In the meantime, 10,000 people demonstrated in Paris and other cities on Saturday to express their support to the refugees and protest against "repressive policies" against migrants.

Initiatives to host refugees at home are also booming. "We get 700 demands each day," the founder of the Singa NGO told 20 Minutes newspaper.

Some municipalities also said they would welcome refugees, and on Saturday (12 September), the ministry of interior wil organise a meeting with mayors "to make concrete in the best conditions the propositions of welcome".

The president of the French mayors' association, former interior and finance minister Francois Baroin, said however that he would not host refugees in his town, for a lack of housing capacities.

"We cannot have Calais everywhere in France," he said, referring to the northern town when 3,000 migrants live in camps and try to cross the Channel to Britain.

"The situation of France is not good. it is not good economically, it is not good socially. Are we able to welcome this people on the long term? No. Some countries can; Germany, Sweden, Austria."

Contrary to economically healthy and self-confident Germany, where almost a million refugees are expected this year and where a majority of the population is ready to welcome refugees, France is reluctant to do more.

On Thursday (3 September), president Francois Hollande reached an agreement with German chancellor Angela Merkel to push for a "permament and mandatory mechanism" to share refugees at EU level.

But this announcement, made after the photo of a dead three-year old boy on a Turkish beach made the headlines, seemed to be more a way to stick to Germany and keep a lead in Europe.

In May, when the EU Commission proposed to relocate 40,000 asylum seekers in member states, Hollande said that "migrant quotas are out of questions because we have rules" to manage borders.

Incidentally, France was one of the only countries where the photo of Aylan Kurdi, the dead Syrian child, did not make newspapers frontpages when it was published.
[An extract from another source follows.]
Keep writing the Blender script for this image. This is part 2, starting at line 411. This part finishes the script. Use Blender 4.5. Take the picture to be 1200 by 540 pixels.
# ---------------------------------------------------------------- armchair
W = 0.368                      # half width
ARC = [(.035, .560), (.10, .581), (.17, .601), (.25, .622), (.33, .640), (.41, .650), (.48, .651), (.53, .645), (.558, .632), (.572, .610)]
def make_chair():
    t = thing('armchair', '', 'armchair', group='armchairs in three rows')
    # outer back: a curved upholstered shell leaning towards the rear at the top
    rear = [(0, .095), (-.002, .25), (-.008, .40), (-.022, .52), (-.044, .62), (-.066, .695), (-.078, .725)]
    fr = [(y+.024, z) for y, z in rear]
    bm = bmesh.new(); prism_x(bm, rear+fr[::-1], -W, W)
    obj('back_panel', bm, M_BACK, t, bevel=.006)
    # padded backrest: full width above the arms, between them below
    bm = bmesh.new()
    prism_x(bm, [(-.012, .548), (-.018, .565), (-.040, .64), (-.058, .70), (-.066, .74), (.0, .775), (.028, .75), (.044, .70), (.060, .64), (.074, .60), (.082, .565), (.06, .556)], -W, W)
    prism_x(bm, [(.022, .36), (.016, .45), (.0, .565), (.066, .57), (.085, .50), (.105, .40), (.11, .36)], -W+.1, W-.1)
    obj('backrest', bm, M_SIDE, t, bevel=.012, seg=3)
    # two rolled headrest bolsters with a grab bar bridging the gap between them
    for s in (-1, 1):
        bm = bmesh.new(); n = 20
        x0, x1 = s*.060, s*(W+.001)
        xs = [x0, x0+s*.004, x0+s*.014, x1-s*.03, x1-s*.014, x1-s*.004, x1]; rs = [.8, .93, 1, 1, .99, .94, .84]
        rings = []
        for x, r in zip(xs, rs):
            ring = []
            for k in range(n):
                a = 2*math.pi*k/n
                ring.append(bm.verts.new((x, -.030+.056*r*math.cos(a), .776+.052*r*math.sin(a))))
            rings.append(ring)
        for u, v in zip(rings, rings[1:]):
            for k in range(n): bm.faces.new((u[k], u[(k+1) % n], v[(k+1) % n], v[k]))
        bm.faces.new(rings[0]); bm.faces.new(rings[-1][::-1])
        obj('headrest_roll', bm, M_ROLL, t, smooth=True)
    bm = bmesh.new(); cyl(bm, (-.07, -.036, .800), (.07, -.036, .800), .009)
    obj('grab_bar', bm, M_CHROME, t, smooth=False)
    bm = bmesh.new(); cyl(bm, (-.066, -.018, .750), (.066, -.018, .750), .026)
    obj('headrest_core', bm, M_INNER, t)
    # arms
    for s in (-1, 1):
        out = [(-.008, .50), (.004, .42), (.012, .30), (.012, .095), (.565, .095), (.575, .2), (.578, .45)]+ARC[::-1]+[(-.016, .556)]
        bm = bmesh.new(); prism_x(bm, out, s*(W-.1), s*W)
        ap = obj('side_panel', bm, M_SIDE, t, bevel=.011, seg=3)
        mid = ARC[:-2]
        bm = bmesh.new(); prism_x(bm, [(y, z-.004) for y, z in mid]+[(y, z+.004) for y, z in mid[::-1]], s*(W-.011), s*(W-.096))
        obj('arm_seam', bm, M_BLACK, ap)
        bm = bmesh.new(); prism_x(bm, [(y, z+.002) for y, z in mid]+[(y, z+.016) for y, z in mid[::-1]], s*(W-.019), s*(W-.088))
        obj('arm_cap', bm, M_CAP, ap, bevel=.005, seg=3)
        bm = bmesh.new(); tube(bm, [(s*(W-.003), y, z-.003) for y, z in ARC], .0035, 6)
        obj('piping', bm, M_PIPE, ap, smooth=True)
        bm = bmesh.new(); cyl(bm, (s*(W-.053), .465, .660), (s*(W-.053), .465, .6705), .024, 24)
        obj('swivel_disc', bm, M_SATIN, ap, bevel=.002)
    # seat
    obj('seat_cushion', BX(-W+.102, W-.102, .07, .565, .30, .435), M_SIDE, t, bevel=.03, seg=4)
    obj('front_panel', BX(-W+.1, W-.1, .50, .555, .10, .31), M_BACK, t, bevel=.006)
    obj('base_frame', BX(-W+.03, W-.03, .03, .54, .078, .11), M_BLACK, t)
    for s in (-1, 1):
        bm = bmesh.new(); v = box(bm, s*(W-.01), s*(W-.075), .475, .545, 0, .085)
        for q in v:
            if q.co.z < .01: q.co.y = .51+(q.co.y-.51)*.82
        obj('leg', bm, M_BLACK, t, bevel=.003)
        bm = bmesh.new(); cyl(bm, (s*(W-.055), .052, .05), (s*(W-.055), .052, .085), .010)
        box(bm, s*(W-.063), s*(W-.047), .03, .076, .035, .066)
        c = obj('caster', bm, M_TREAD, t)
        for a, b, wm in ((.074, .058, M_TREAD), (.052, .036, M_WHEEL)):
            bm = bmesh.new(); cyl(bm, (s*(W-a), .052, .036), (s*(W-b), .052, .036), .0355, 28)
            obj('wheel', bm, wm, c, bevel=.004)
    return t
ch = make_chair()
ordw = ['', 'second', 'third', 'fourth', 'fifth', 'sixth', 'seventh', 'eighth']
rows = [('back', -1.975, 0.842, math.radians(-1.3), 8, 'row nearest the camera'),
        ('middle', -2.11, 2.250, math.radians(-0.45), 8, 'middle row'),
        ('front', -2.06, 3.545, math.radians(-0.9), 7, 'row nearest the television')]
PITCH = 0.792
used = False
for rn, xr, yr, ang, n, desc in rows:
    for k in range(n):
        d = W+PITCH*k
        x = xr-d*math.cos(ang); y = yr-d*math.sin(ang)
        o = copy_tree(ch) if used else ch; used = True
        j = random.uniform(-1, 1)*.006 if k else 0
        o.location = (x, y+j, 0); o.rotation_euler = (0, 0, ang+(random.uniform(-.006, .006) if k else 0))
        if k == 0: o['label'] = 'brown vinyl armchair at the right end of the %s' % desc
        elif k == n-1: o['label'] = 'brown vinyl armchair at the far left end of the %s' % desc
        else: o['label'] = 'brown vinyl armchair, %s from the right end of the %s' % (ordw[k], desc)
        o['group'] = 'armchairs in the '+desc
French media reacted with delay, prompting criticism over French lack of interest and sensitivity about the refugees crisis.

On Sunday, far-right leader Marine Le Pen said the picture was made to "make people feel guilty".

"They want us to stop thinking. We have no lessons to be taught, especially when they throw the death of a child in our face to push their sinister project forward," she said.

Le Pen added that France is experiencing an "economical migration in a economically worn out country" and that "islamist fundamentalism will grow even more with this uncontrolled immigration".

Le Pen, who is first in most opinion polls ahead of the 2017 presidential election, often sets the tone in the migration debate at the detriment of Hollande's socialist government, which still has few economic achievements to show.

When Hollande goes to Brussels at the October EU summit, or when his interior minister Bernard Cazeneuve goes to the emergency ministers meeting on 14 September, they will try to defend a EU common policy based on voluntarism for refugees quotas.

But at home, a large part of the public would be more ready to support tougher positions, like those of Hungary's Viktor Orban, who said he doesn't want large numbers of Muslims in his country.